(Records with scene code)
## BEGIN

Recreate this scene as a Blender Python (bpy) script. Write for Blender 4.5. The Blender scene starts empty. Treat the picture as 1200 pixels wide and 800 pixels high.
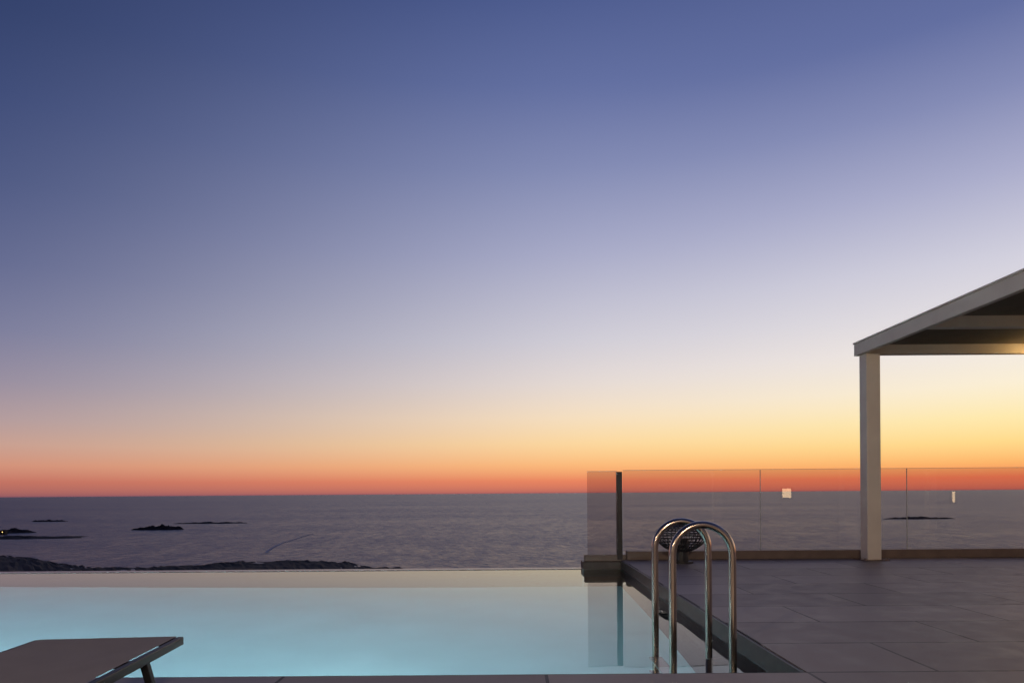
import bpy, bmesh, math, random
from mathutils import Vector, Matrix, noise
random.seed(4)
S=bpy.context.scene
S.view_settings.view_transform='Standard'
S.view_settings.look='None'
S.view_settings.exposure=0

def lin(c,sat=1.0):
    g=sum(c)/3; c=[g+(v-g)*sat for v in c]
    return tuple([(v/255/12.92 if v/255<=0.04045 else ((v/255+0.055)/1.055)**2.4) for v in c])+(1.0,)

# ---------------------------------------------------------------- materials
def mat(name):
    m=bpy.data.materials.new(name); m.use_nodes=True
    nt=m.node_tree
    for n in list(nt.nodes): nt.nodes.remove(n)
    return m,nt,nt.nodes.new('ShaderNodeOutputMaterial')
def N(nt,t,**k):
    n=nt.nodes.new(t)
    for a,b in k.items(): setattr(n,a,b)
    return n
def math_(nt,op,a,b=None,c=None,clamp=False):
    n=nt.nodes.new('ShaderNodeMath'); n.operation=op; n.use_clamp=clamp
    for i,v in enumerate((a,b,c)):
        if v is None: continue
        if isinstance(v,(int,float)): n.inputs[i].default_value=v
        else: nt.links.new(v,n.inputs[i])
    return n.outputs[0]
def simple(name,col,rough=0.5,metal=0.0,var=0.15,scale=6.0,bump=0.0,bscale=60,stretch=(1,1,1)):
    m,nt,out=mat(name)
    p=N(nt,'ShaderNodeBsdfPrincipled'); nt.links.new(p.outputs[0],out.inputs[0])
    tc=N(nt,'ShaderNodeTexCoord'); mp=N(nt,'ShaderNodeMapping'); mp.inputs['Scale'].default_value=stretch
    nt.links.new(tc.outputs['Object'],mp.inputs[0])
    nz=N(nt,'ShaderNodeTexNoise'); nz.inputs['Scale'].default_value=scale; nz.inputs['Detail'].default_value=6
    nt.links.new(mp.outputs[0],nz.inputs[0])
    r=N(nt,'ShaderNodeValToRGB')
    r.color_ramp.elements[0].position=.3; r.color_ramp.elements[1].position=.7
    r.color_ramp.elements[0].color=tuple(c*(1-var) for c in col)+(1,)
    r.color_ramp.elements[1].color=tuple(min(1,c*(1+var)) for c in col)+(1,)
    nt.links.new(nz.outputs[0],r.inputs[0]); nt.links.new(r.outputs[0],p.inputs['Base Color'])
    p.inputs['Roughness'].default_value=rough; p.inputs['Metallic'].default_value=metal
    if bump>0:
        n2=N(nt,'ShaderNodeTexNoise'); n2.inputs['Scale'].default_value=bscale; n2.inputs['Detail'].default_value=4
        nt.links.new(mp.outputs[0],n2.inputs[0])
        b=N(nt,'ShaderNodeBump'); b.inputs['Strength'].default_value=bump; b.inputs['Distance'].default_value=.01
        nt.links.new(n2.outputs[0],b.inputs['Height']); nt.links.new(b.outputs[0],p.inputs['Normal'])
    return m
def emis(name,col,s):
    m,nt,out=mat(name); e=N(nt,'ShaderNodeEmission'); e.inputs[0].default_value=tuple(col)+(1,); e.inputs[1].default_value=s
    nt.links.new(e.outputs[0],out.inputs[0]); return m

# deck tiles
m_deck,nt,out=mat('porcelain_tiles')
p=N(nt,'ShaderNodeBsdfPrincipled'); nt.links.new(p.outputs[0],out.inputs[0])
g=N(nt,'ShaderNodeNewGeometry')
mp=N(nt,'ShaderNodeMapping'); mp.inputs['Location'].default_value=(-1.35,-3.13,0)
nt.links.new(g.outputs['Position'],mp.inputs[0])
def brick(c1,c2,cm,mort):
    b=N(nt,'ShaderNodeTexBrick'); b.offset=.5
    b.inputs['Scale'].default_value=1; b.inputs['Brick Width'].default_value=1.2; b.inputs['Row Height'].default_value=.6
    b.inputs['Mortar Size'].default_value=mort; b.inputs['Mortar Smooth'].default_value=.1
    b.inputs['Color1'].default_value=c1; b.inputs['Color2'].default_value=c2; b.inputs['Mortar'].default_value=cm
    nt.links.new(mp.outputs[0],b.inputs[0]); return b
b=brick((.19,.163,.152,1),(.30,.26,.24,1),(.03,.026,.024,1),.008)
nz=N(nt,'ShaderNodeTexNoise'); nz.inputs['Scale'].default_value=5; nz.inputs['Detail'].default_value=10; nz.inputs['Roughness'].default_value=.7
nt.links.new(g.outputs['Position'],nz.inputs[0])
r=N(nt,'ShaderNodeMapRange'); r.inputs[1].default_value=.3; r.inputs[2].default_value=.7; r.inputs[3].default_value=.75; r.inputs[4].default_value=1.22
nt.links.new(nz.outputs[0],r.inputs[0])
mx=N(nt,'ShaderNodeVectorMath',operation='SCALE'); nt.links.new(b.outputs[0],mx.inputs[0]); nt.links.new(r.outputs[0],mx.inputs['Scale'])
nt.links.new(mx.outputs[0],p.inputs['Base Color'])
r2=N(nt,'ShaderNodeMapRange'); r2.inputs[1].default_value=.3; r2.inputs[2].default_value=.7; r2.inputs[3].default_value=.42; r2.inputs[4].default_value=.62
nt.links.new(nz.outputs[0],r2.inputs[0]); nt.links.new(r2.outputs[0],p.inputs['Roughness'])
n3=N(nt,'ShaderNodeTexNoise'); n3.inputs['Scale'].default_value=45; n3.inputs['Detail'].default_value=5; nt.links.new(g.outputs['Position'],n3.inputs[0])
hh=math_(nt,'SUBTRACT',math_(nt,'MULTIPLY',n3.outputs[0],.3),b.outputs['Fac'])
bp=N(nt,'ShaderNodeBump'); bp.inputs['Strength'].default_value=.5; bp.inputs['Distance'].default_value=.004
nt.links.new(hh,bp.inputs['Height']); nt.links.new(bp.outputs[0],p.inputs['Normal'])

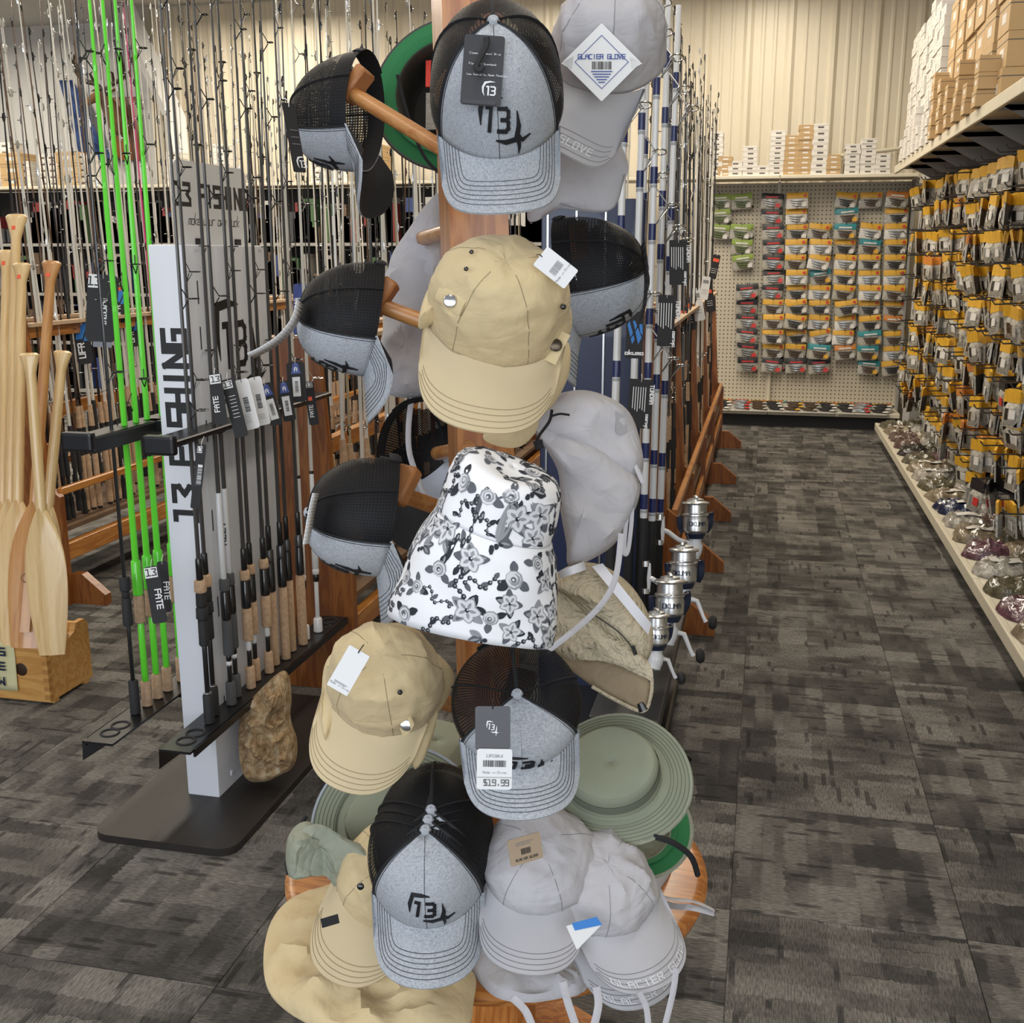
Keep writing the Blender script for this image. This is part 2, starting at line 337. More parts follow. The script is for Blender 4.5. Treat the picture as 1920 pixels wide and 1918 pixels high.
for i in range(-14, 3):
    for j in range(0, 20):
        cx, cy = -.01 + TS * (i + .5), .26 + TS * (j + .5)
        d = V((cx, cy, 0)) - EYE; z = d.dot(FW)
        if z < .8: continue
        px = CXP + FPX * d.dot(RT) / z; py = CYP - FPX * d.dot(UP) / z
        if px < -420 * 3 / z or px > 1920 + 300 * 3 / z or py > 2350 or cx > 1.3 or cy > 10.6 or (cx < -3.2 and cy > 4.6): continue
        ntile += 1
        o = bpy.data.objects.new('carpet_tile', tb); COL.objects.link(o); o.parent = flr; o.matrix_parent_inverse = wm(flr).inverted()
        o.location = (cx, cy, 0); o.rotation_euler.z = math.pi / 2 * ((i + j) % 2) + math.pi * rnd.randint(0, 1)
CREAM = mat('cream_metal', (.60, .54, .42), .45, var=.04, vs=1.5)
wb = struct(MB().box(-6.4, 3.2, 11.0, 11.1, 0, 4.05).build('wall_back', CREAM, smooth=False))
PW = .376
prof = [(0, 0), (.03, .028), (.062, .028), (.092, 0), (.155, 0), (.168, .009), (.186, .009), (.20, 0), (.262, 0), (.275, .009), (.293, .009), (.306, 0), (PW, 0)]
b = MB(); b.add([(x, -y, z) for z in (0, 4.0) for x, y in prof], [(i, i + 1, len(prof) + i + 1, len(prof) + i) for i in range(len(prof) - 1)])
b.box(-.001, .003, .0005, .02, 0, 4.0)
pm = b.mesh('wall_panel', CREAM, False)
for k in range(21):
    o = bpy.data.objects.new('wall_panel', pm); COL.objects.link(o); o.parent = wb; o.matrix_parent_inverse = wm(wb).inverted(); o.location = (1.5 - PW * (k + 1) + .05, 10.99, 0)
WHITE = mat('white_paint', (.62, .62, .61), .6, var=.02, vs=2)
struct(MB().box(-12, -6.3, 11.6, 11.7, 0, 4.2).build('wall_left', WHITE, smooth=False))
struct(MB().box(-12.1, -12, -1, 11.7, 0, 4.2).build('wall_far_left', WHITE, smooth=False))
struct(MB().box(1.9, 2.0, -1, 11, 0, 4.0).build('wall_right', CREAM, smooth=False))
struct(MB().box(-12, 3.2, 2.5, 12, 4.02, 4.1).build('ceiling', mat('ceiling_white', (.55, .54, .52), .8), smooth=False))
struct(MB().tube([(-6.55, 10.85, 4.0), (-6.05, 10.85, 2.9), (-6.0, 10.85, 0)], .12, 4).build('trim_1', WHITE))
struct(MB().box(1.23, 1.34, 9.78, 10.2, 0, 2.21, 0, None, .006).build('trim_2', mat('pale_grey_steel', (.46, .45, .43), .5), smooth=False))
# ---------------------------------------------------------------- gondola shelving
SHELF = mat('almond_steel', (.60, .55, .43), .4, var=.03, vs=3)
GREYST = mat('grey_steel', (.30, .29, .27), .5)  # plain grey steel: end panel, shelf ribs, brackets, rear shelves
KICK = mat('black_kick', (.012, .012, .012), .6)
def pegmat():
    t = NT('pegboard'); v = t.coord('Object', (1 / .036, 1 / .036, 1 / .036)); f = t.node('VectorMath', operation='FRACTION'); t.l.new(v, f.inputs[0])
    sp = t.node('SeparateXYZ'); t.l.new(f.outputs[0], sp.inputs[0]); a = t.math('SUBTRACT', sp.outputs[0], .5); c = t.math('SUBTRACT', sp.outputs[2], .5)
    r = t.math('SQRT', t.math('ADD', t.math('MULTIPLY', a, a), t.math('MULTIPLY', c, c))); k = t.math('LESS_THAN', r, .17)
    return t.out(t.mix(k, (.52, .47, .37), (.05, .045, .035)), .6)
PEG = pegmat()
g = thing('gondola_shelving', 'almond pegboard wall shelving at the far end of the aisle', 'shelving', (.4, 10.4, 0))
MB().box(-.58, .055, 10.60, 10.62, .18, 2.17).build('pegboard', PEG, g, True, False)
MB().box(.065, 1.20, 10.60, 10.62, .18, 2.17).build('pegboard', PEG, g, True, False)
for x in (-.59, .06): MB().box(x - .012, x + .012, 10.57, 10.61, .1, 2.18).build('upright', SHELF, g, True, False)
for x0, x1 in ((-1.5, .058), (.062, 1.21)):
    MB().box(x0, x1, 10.22, 10.62, 2.185, 2.215, 0, None, .004).build('top_shelf', SHELF, g, True, False)
    MB().box(max(x0, -.6), x1, 10.2, 10.62, .115, .155, 0, None, .006).build('base_deck', SHELF, g, True, False)
MB().box(-.6, 1.2, 10.27, 10.6, 0, .115).build('kick_plate', KICK, g, True, False)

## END

EXERCISE OBJECTIVE: Without the pictures, copy the entries from their first line through the line containing "return tuple([(v/255/12.92 if", and only those lines.

EXERCISE RESPONSE:
Recreate this scene as a Blender Python (bpy) script. Write for Blender 4.5. The Blender scene starts empty. Treat the picture as 1200 pixels wide and 800 pixels high.
import bpy, bmesh, math, random
from mathutils import Vector, Matrix, noise
random.seed(4)
S=bpy.context.scene
S.view_settings.view_transform='Standard'
S.view_settings.look='None'
S.view_settings.exposure=0

def lin(c,sat=1.0):
    g=sum(c)/3; c=[g+(v-g)*sat for v in c]
    return tuple([(v/255/12.92 if v/255<=0.04045 else ((v/255+0.055)/1.055)**2.4) for v in c])+(1.0,)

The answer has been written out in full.